Although the whole incident was deeply disturbing to the Leisings, it is a wonderful reminder of what the incarnation is really about, of what this night is about. Yes, it is first and foremost a celebration of God’s incredible love for us, a love so deep and sacrificial that God chose to enter the world as one of us, not as a great king or ruler, but as the child of poor peasants who grew up to be a peasant himself and who reveals to us the true nature of God. But if we leave all that knowledge here at church, if we leave Jesus here in the manger, we have missed the point. We should all be stealing Jesus, taking the Christ child out of the relative peace and safety of the stable and with us into all the messiness of our lives -- the chaos of the holidays with too many presents and too much rich food, the challenges of our relationships with the arguments and uncertainties and old wounds, the fears that -- for all of us -- lurk just beneath the surface of the polished appearance we show the world. Because if Jesus isn’t there, in the messiness of human life -- my life and your life -- then it doesn’t matter at all if Jesus is in the manger, silent or not.

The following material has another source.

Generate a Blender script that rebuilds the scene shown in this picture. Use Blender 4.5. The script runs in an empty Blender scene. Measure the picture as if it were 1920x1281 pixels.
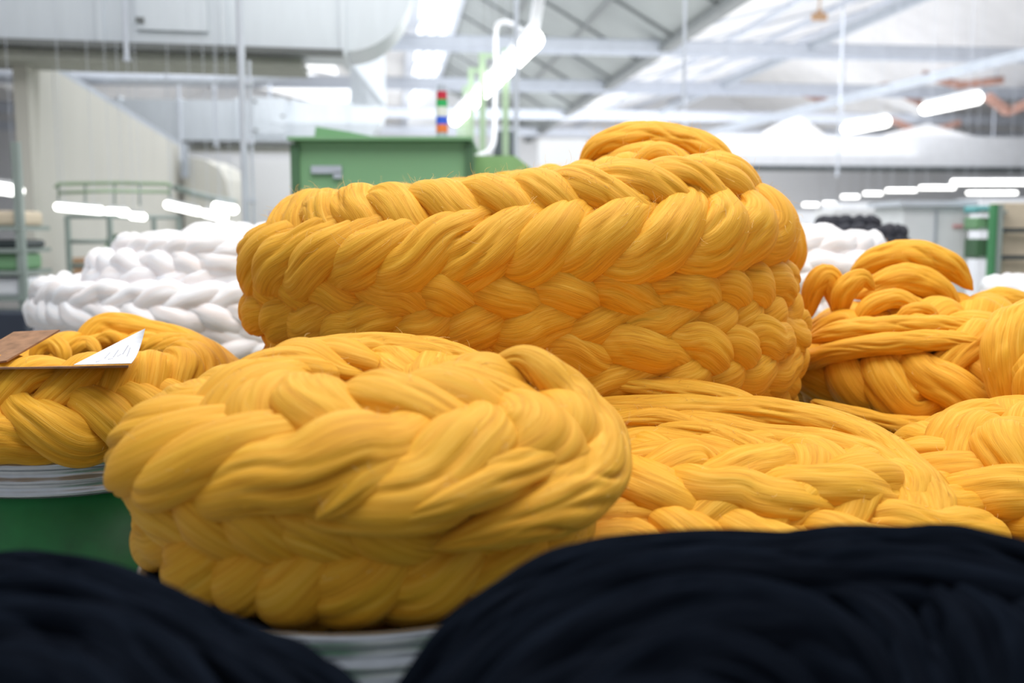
import bpy, math, random
import numpy as np
from mathutils import Vector

random.seed(7)
S = bpy.context.scene
COL = S.collection

# ------------------------------------------------------------------ camera
CAMZ = 1.5
FPX = 35.0 / 36.0 * 1920
PITCH = math.atan(210.5 / FPX)
cam = bpy.data.cameras.new('camera')
cam.lens = 35.0
cam.sensor_width = 36.0
cam.clip_start = 0.05
cam.clip_end = 300
cam.dof.use_dof = True
cam.dof.focus_distance = 1.95
cam.dof.aperture_fstop = 2.2
cam.dof.aperture_blades = 0
camo = bpy.data.objects.new('camera', cam)
COL.objects.link(camo)
camo.location = (0, 0, CAMZ)
camo.rotation_euler = (math.pi / 2 - PITCH, 0, 0)
S.camera = camo

# ------------------------------------------------------------------ world
W = bpy.data.worlds.new('world')
S.world = W
W.use_nodes = True
bg = W.node_tree.nodes['Background']
bg.inputs[0].default_value = (0.93, 0.96, 1.0, 1)
bg.inputs[1].default_value = 0.45
S.view_settings.view_transform = 'Standard'
S.view_settings.look = 'None'
S.view_settings.gamma = 1
S.view_settings.exposure = 0.0
S.view_settings.use_curve_mapping = False


def area(name, loc, size, power, rot=(0, 0, 0), color=(1, 1, 1)):
    l = bpy.data.lights.new(name, 'AREA')
    l.shape = 'RECTANGLE'
    l.size, l.size_y = size
    l.energy = power
    l.color = color
    o = bpy.data.objects.new(name, l)
    o.location = loc
    o.rotation_euler = rot
    COL.objects.link(o)
    return o


# unseen area lights; the first stands in for daylight through the roof lights
area('hall_fill', (0.3, 2.9, 5.2), (5.0, 4.0), 300, (0.0, 0.0, 0), (1.0, 0.98, 0.95))
area('hall_fill', (3.0, 22.0, 3.3), (14, 24), 950, (math.pi, 0, 0), (0.97, 0.98, 1.0))  # added fill, points up to brighten the underside of the roof
area('hall_fill', (3.0, 21.0, 4.7), (18, 30), 2100, (0, 0, 0), (0.97, 0.98, 1.0))  # added fill below the roof, points down to brighten the far hall

# hall frame: s = to the right, w = along the hall, z = up
AZ = math.atan((743 - 960) / FPX * math.cos(PITCH))


def H(s, w, z):
    return Vector((s * math.cos(AZ) + w * math.sin(AZ), -s * math.sin(AZ) + w * math.cos(AZ), z))


def P(px, py, d):
    up = 640.5 - py
    dx = px - 960
    dy = FPX * math.cos(PITCH) + up * math.sin(PITCH)
    dz = up * math.cos(PITCH) - FPX * math.sin(PITCH)
    k = d / dy
    return Vector((dx * k, d, CAMZ + dz * k))


_h = H(6.0, 28.0, 3.3)
area('back_wall_fill', _h, (20.0, 2.0), 450, (math.radians(80), 0, -AZ), (0.97, 0.98, 1.0))  # no fitting here: unseen fill added to brighten the back wall

# ------------------------------------------------------------------ materials
def new_mat(name):
    m = bpy.data.materials.new(name)
    m.use_nodes = True
    nt = m.node_tree
    b = nt.nodes['Principled BSDF']
    return m, nt, b


def plain(name, col, rough=0.5, metal=0.0, var=0.08, scale=6.0, bump=0.0, stretch=(1, 1, 1)):
    m, nt, b = new_mat(name)
    N, L = nt.nodes, nt.links
    tc = N.new('ShaderNodeTexCoord')
    mp = N.new('ShaderNodeMapping')
    mp.inputs['Scale'].default_value = stretch
    no = N.new('ShaderNodeTexNoise')
    no.inputs['Scale'].default_value = scale
    no.inputs['Detail'].default_value = 5
    L.new(tc.outputs['Object'], mp.inputs[0])
    L.new(mp.outputs[0], no.inputs['Vector'])
    r = N.new('ShaderNodeValToRGB')
    r.color_ramp.elements[0].position = 0.3
    r.color_ramp.elements[1].position = 0.7
    r.color_ramp.elements[0].color = tuple(max(0, c * (1 - var)) for c in col) + (1,)
    r.color_ramp.elements[1].color = tuple(min(1, c * (1 + var)) for c in col) + (1,)
    L.new(no.outputs['Fac'], r.inputs[0])
    L.new(r.outputs[0], b.inputs['Base Color'])
    b.inputs['Roughness'].default_value = rough
    b.inputs['Metallic'].default_value = metal
    if bump:
        bu = N.new('ShaderNodeBump')
        bu.inputs['Strength'].default_value = bump
        bu.inputs['Distance'].default_value = 0.01
        L.new(no.outputs['Fac'], bu.inputs['Height'])
        L.new(bu.outputs[0], b.inputs['Normal'])
    return m


def emit(name, col, strength):
    m, nt, b = new_mat(name)
    b.inputs['Base Color'].default_value = (*col, 1)
    b.inputs['Emission Color'].default_value = (*col, 1)
    b.inputs['Emission Strength'].default_value = strength
    return m


def wool(name, c_dark, c_mid, c_light, bump=0.5, sheen=0.25, spec=0.25, rough=0.62, sss=0.0):
    """combed fibre: fine streaks that follow the strand (u along, v across, in metres)"""
    m, nt, b = new_mat(name)
    N, L = nt.nodes, nt.links
    uv = N.new('ShaderNodeUVMap')
    uv.uv_map = 'fibre'

    def streak(su, sv, detail, dist=0.0):
        mp = N.new('ShaderNodeMapping')
        mp.inputs['Scale'].default_value = (su, sv, 1)
        L.new(uv.outputs[0], mp.inputs[0])
        n = N.new('ShaderNodeTexNoise')
        n.noise_dimensions = '2D'
        n.inputs['Scale'].default_value = 1.0
        n.inputs['Detail'].default_value = detail
        n.inputs['Roughness'].default_value = 0.6
        n.inputs['Distortion'].default_value = dist
        L.new(mp.outputs[0], n.inputs['Vector'])
        return n
    a = streak(9, 130, 3, 0.3)
    c = streak(22, 900, 2, 0.2)
    w = streak(4, 45, 2, 0.4)
    mix = N.new('ShaderNodeMath')
    mix.operation = 'MULTIPLY_ADD'
    mix.inputs[1].default_value = 0.55
    L.new(a.outputs['Fac'], mix.inputs[0])
    m2 = N.new('ShaderNodeMath')
    m2.operation = 'MULTIPLY'
    m2.inputs[1].default_value = 0.45
    L.new(c.outputs['Fac'], m2.inputs[0])
    L.new(m2.outputs[0], mix.inputs[2])
    r = N.new('ShaderNodeValToRGB')
    e = r.color_ramp.elements
    e[0].position = 0.30
    e[0].color = (*c_dark, 1)
    e[1].position = 0.72
    e[1].color = (*c_light, 1)
    k = e.new(0.5)
    k.color = (*c_mid, 1)
    L.new(mix.outputs[0], r.inputs[0])
    # wide warm and cool patches of the blend of fibres
    mc = N.new('ShaderNodeMix')
    mc.data_type = 'RGBA'
    mc.blend_type = 'MULTIPLY'
    r2 = N.new('ShaderNodeValToRGB')
    r2.color_ramp.elements[0].position = 0.35
    r2.color_ramp.elements[0].color = (1.0, 0.91, 0.86, 1)
    r2.color_ramp.elements[1].position = 0.65
    r2.color_ramp.elements[1].color = (1, 1, 1, 1)
    L.new(w.outputs['Fac'], r2.inputs[0])
    mc.inputs[0].default_value = 0.8
    L.new(r.outputs[0], mc.inputs[6])
    L.new(r2.outputs[0], mc.inputs[7])
    L.new(mc.outputs[2], b.inputs['Base Color'])
    add = N.new('ShaderNodeMath')
    add.operation = 'ADD'
    L.new(mix.outputs[0], add.inputs[0])
    L.new(w.outputs['Fac'], add.inputs[1])
    bu = N.new('ShaderNodeBump')
    bu.inputs['Strength'].default_value = bump
    bu.inputs['Distance'].default_value = 0.004
    L.new(add.outputs[0], bu.inputs['Height'])
    L.new(bu.outputs[0], b.inputs['Normal'])
    b.inputs['Roughness'].default_value = rough
    b.inputs['Specular IOR Level'].default_value = spec
    b.inputs['Sheen Weight'].default_value = sheen
    b.inputs['Sheen Roughness'].default_value = 0.45
    b.inputs['Sheen Tint'].default_value = (*[min(1, x * 1.0 + 0.1) for x in c_light], 1)
    return m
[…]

Without a broken organ, we wouldn’t have our beloved Silent Night. And without a broken, messy world, and a first Christmas night that surely was not silent, we would not have a God that stands with us, as one of us, and loves us not just at our Christmas Eve best but in all the messiness of life. So don’t leave Jesus here when you go tonight. Take him with you. After all, that’s why he came. Amen.

Endnotes:
1. Robert Morgan, Then Sings My Soul, Thomas Nelson Publishers, 2003, p. 93.
2. Thanks to David Lose for making available online the chapter “God con Carne: Incarnation” from Making Sense of the Christian Faith that includes a helpful overview of the debate between Marcion and Tertullian.